Bitcoin slides 14% as ETF outflows extend to 10 days
Bitcoin fell below sixty-four thousand dollars on Wednesday, capping a fourteen percent slide over the past week and pulling Ether down twelve percent to roughly one thousand eight hundred and eighty dollars, while US spot Bitcoin ETFs recorded their tenth consecutive day of net outflows totaling nearly three billion dollars.
The pullback is driven by stickier-than-expected US inflation data, fading expectations of a near-term Federal Reserve rate cut, renewed dollar strength, and an escalation in US-Iran tensions that has pushed capital back into traditional safe-haven assets. Bitcoin's reaction has been sharper than gold's because the asset is still treated by short-term traders as a leverage instrument on global liquidity, and tighter-for-longer monetary policy is the most direct way to drain that liquidity from risk markets.

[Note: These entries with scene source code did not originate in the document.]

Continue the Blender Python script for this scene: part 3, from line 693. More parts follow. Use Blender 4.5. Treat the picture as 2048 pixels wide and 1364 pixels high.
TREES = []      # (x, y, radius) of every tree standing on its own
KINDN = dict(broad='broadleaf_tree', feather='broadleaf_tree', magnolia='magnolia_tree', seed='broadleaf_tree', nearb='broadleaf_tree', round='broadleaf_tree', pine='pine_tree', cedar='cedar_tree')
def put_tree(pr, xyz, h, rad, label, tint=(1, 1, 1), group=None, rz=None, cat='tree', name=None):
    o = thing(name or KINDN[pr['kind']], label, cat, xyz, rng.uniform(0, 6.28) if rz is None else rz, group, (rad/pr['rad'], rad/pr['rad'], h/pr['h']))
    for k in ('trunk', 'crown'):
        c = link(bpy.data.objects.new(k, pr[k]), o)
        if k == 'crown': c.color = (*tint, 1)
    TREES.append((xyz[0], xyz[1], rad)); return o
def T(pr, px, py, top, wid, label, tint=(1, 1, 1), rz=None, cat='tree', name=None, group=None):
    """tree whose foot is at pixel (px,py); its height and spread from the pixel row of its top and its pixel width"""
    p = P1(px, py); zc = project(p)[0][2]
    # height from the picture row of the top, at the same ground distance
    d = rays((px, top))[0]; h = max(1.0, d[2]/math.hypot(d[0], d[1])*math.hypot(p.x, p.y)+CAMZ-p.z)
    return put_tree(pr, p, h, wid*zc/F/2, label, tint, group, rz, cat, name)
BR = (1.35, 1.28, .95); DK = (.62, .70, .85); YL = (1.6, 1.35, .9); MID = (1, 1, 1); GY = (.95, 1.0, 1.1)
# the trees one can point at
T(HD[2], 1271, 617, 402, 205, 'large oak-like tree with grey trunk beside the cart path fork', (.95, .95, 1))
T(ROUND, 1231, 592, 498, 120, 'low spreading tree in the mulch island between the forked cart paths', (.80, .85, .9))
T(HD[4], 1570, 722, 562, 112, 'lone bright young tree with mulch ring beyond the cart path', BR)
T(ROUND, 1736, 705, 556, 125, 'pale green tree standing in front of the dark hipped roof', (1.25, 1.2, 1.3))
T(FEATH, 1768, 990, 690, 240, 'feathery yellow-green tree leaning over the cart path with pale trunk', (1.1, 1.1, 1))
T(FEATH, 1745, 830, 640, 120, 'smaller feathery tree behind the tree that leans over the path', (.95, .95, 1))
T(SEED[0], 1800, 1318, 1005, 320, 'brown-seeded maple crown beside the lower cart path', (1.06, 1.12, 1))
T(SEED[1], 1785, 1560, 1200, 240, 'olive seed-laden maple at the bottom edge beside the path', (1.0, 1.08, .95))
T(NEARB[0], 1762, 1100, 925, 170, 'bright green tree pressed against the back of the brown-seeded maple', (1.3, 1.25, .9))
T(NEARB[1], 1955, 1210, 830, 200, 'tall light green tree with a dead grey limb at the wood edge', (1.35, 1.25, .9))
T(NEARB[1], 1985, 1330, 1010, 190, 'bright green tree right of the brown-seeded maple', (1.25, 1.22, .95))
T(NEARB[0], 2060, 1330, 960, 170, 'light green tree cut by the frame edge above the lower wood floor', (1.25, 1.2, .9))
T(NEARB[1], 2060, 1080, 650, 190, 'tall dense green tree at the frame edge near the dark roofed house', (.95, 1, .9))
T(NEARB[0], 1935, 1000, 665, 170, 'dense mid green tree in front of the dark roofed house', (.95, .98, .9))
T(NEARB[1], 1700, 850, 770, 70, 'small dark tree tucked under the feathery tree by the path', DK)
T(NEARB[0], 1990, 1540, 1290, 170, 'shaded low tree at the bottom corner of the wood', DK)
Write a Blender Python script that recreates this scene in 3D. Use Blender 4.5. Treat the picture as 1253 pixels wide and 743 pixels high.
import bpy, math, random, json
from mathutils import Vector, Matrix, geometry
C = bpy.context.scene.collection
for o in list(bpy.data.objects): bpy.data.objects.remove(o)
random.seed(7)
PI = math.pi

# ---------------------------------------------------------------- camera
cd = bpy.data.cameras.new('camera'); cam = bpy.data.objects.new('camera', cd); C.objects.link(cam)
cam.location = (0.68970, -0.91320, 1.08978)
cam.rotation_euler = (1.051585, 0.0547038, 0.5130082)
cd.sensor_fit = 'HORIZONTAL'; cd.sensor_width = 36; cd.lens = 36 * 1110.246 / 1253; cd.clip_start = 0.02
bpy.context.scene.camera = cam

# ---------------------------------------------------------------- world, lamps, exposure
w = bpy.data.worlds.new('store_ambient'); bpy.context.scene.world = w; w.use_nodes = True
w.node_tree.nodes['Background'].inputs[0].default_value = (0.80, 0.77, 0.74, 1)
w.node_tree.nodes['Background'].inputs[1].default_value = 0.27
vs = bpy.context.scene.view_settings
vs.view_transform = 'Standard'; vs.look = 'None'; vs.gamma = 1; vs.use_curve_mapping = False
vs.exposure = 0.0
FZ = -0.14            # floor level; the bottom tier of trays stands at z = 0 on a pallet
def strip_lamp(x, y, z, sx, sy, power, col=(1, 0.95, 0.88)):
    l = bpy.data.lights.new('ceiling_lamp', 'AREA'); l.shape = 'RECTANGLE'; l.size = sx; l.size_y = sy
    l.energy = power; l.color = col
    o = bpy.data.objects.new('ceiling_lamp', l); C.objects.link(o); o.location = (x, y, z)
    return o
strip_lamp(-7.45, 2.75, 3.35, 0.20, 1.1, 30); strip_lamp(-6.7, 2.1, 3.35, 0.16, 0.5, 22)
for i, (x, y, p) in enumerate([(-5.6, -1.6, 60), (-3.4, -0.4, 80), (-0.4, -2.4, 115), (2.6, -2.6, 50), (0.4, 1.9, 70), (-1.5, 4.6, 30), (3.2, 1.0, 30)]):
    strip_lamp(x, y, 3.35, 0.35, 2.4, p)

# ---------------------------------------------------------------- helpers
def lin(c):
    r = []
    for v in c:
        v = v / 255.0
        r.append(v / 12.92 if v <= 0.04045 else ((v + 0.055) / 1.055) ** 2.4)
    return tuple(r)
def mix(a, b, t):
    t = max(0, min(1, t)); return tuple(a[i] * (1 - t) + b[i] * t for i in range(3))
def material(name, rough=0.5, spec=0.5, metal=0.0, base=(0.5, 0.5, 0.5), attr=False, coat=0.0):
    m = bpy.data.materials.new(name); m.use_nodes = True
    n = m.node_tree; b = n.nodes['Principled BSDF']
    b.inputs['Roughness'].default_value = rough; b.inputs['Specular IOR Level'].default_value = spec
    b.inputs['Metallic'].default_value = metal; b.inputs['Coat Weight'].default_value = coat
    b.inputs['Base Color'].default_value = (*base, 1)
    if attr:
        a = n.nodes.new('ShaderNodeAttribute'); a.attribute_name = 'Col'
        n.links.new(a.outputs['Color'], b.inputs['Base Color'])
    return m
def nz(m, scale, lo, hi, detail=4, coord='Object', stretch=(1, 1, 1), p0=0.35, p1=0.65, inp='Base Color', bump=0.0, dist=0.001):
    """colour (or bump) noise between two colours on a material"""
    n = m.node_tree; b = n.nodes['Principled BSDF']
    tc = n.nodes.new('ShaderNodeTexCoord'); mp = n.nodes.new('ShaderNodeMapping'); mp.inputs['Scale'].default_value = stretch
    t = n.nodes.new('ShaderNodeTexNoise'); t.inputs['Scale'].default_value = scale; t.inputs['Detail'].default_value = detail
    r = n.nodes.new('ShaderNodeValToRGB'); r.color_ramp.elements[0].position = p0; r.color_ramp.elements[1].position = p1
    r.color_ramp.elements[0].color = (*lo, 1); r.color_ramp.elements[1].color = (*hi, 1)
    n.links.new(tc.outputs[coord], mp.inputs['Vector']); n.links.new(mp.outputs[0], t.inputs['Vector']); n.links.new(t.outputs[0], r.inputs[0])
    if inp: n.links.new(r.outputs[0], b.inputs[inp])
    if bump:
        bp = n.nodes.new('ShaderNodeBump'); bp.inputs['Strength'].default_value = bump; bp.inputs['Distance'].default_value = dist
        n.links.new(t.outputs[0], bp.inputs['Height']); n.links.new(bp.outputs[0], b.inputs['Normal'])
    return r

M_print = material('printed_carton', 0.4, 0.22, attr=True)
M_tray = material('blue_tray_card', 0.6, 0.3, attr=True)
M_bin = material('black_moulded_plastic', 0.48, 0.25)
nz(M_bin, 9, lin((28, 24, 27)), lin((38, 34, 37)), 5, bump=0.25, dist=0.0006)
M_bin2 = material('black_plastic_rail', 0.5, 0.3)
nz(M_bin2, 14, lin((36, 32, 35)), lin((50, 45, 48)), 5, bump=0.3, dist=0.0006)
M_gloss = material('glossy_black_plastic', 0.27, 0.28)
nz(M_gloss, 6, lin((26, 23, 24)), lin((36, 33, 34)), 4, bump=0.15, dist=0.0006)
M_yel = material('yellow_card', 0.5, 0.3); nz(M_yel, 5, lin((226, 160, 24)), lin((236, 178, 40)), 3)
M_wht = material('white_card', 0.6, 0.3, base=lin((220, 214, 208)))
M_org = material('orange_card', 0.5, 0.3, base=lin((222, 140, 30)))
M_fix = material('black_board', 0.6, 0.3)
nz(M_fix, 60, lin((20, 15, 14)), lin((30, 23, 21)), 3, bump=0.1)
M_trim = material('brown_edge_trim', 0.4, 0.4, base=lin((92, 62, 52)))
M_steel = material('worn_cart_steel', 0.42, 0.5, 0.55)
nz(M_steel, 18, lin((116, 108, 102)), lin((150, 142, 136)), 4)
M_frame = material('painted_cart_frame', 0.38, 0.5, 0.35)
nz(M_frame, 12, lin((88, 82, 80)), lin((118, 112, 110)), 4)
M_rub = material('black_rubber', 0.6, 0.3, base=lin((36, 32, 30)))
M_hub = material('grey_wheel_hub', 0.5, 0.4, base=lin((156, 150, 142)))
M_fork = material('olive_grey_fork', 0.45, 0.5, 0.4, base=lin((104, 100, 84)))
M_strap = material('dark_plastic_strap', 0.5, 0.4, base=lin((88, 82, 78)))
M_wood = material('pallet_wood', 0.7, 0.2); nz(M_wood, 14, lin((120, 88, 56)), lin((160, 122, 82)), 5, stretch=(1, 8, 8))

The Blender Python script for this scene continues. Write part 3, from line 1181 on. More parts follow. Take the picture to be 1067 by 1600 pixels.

The drop is large but it sits inside a longer uptrend, not a structural break. Bitcoin remains up more than thirty percent over the past twelve months, futures positioning is mildly bullish, and open interest data suggests large holders are sitting rather than unwinding. The sustained ETF outflows are the most worrying signal because they represent the buyer base that drove this cycle, but ten days is short by historical standards and previous streaks have reversed inside two weeks.
The market also absorbed weekend rumors of a large corporate holder rotating part of its Bitcoin position for the first time in roughly four years, which added a sentiment shock on top of the macro pressure. Whether that turns into a confirmed sale or stays a rumor will likely set the tone for the rest of June.